Disclaimer: pretty long and specific (contraction semi groups involved).
I have fourth order parabolic equation
$$
u_t + \Delta^2 u = 0
$$
on $U_T = U \times [0,T]$. $U \subset \mathbb{R}^m$ is a bounded open set with smooth boundary. Boundary conditions are:
$$
u(x,0) = g \in L^2(U)
$$
and
$$
u=\frac{\partial U}{\partial n}=0 \quad \text{on } \partial U \times [0,T]
$$
I would like to prove the existence of a weak solution. From Hille Yosida theorem i deduce that weak solution exists if the operator $-\Delta^2$ generates a contraction semigroup (is this ok?):
To prove this i define (is this ok?)
$$
D(-\Delta^2) = H^4(U) \cap H_0^2 (U)
$$
Density:
$C_0^{\infty}(U) \subset H^4(U) \cap H_0^2 (U)$. $C_0^{\infty}(U)$ is dense in $L^2(U)$ and thus $D(-\Delta^2) $ is dense in $L^2(U)$ (is this ok?)
Closedness:
$\{u_k\}_k^{\infty} \subset D(-\Delta^2)$ with
\begin{align*}
u_k & \to u \\
-\Delta^2 u_k & \to f
\end{align*}
in $L^2(U)$ when $k \to \infty$. I have
$$
||u_k – u_l||_{H^2(U)} \leq C(||-\Delta^2 u_k + \Delta^2 u_l||_{L^2(U)} + ||u_k – u_l||_{L^2(U)})
$$
and then $u \in D(-\Delta^2)$ and $-\Delta^2 u =f$
$\lambda \in \mathbb{R}$ belongs to resolvent set $\rho (-\Delta^2)$ if operator $\lambda I + \Delta^2: D(-\Delta^2) \to L^2(U)$ is one-to-one and onto.
For $\lambda \in \rho (-\Delta^2)$, the resolvent operator $R_{\lambda}: L^2(U) \to L^2(U)$ is defined by $R_{\lambda}u = (\lambda I + \Delta^2)^{-1} u $.
I have to prove also
$(0,\infty) \subset \rho (-\Delta^2)$:
I show that equation $\lambda u + \Delta^2 u = f$ has unique weak solution for $\lambda > 0$ and assume that is also regular (can i do this?)

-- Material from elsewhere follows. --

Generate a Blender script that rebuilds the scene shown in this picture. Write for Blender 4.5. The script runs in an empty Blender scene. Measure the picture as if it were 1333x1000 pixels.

Now $\lambda I + \Delta^2$ is one-to-one and onto for $\lambda > 0$ and thus $(0,\infty) \subset \rho (-\Delta^2)$.
Last thing to prove
$||R_{\lambda}||_{L^2(U)} \leq \frac1{\lambda}$:
Weak solution satisfies
$$ \lambda \int_U uv dx + \int_U \Delta v \Delta u dx = \int_U fv dx
$$
for all $v \in H_0^2(U)$. I set $u=v$ to get
$$
\lambda \int_U u^2 dx + \int_U (\Delta u)^2 dx = \int_U fu dx
$$
From here
$$
\lambda \int_U u^2 dx = \lambda ||u||_{L^2(U)}^2 \leq \int_U fu dx \leq ||f||_{L^2(U)} ||u||_{L^2(U)}
$$
and
$$
||u||_{L^2(U)} \leq \frac{1}{\lambda} ||f||_{L^2(U)}
$$
Acknowledging
$$R_{\lambda}f = u$$
we get
$$
||R_{\lambda}|| \leq \frac{1}{\lambda}
$$
as desired.
Is this close to ok?
Help warmly accepted.
Best Answer
If $A : \mathcal{D}(A)\subseteq X\rightarrow X$ is a closed densely-defined linear operator on a Hilbert space $X$, then $A^{\star}A$ is a closed densely-defined positive selfadjoint linear operator. So start with $\Delta$ on $H^{2}_{0}$ and define $\Delta^{\star}\Delta$, which has the same domain and action as your proposed $\Delta^{2}$.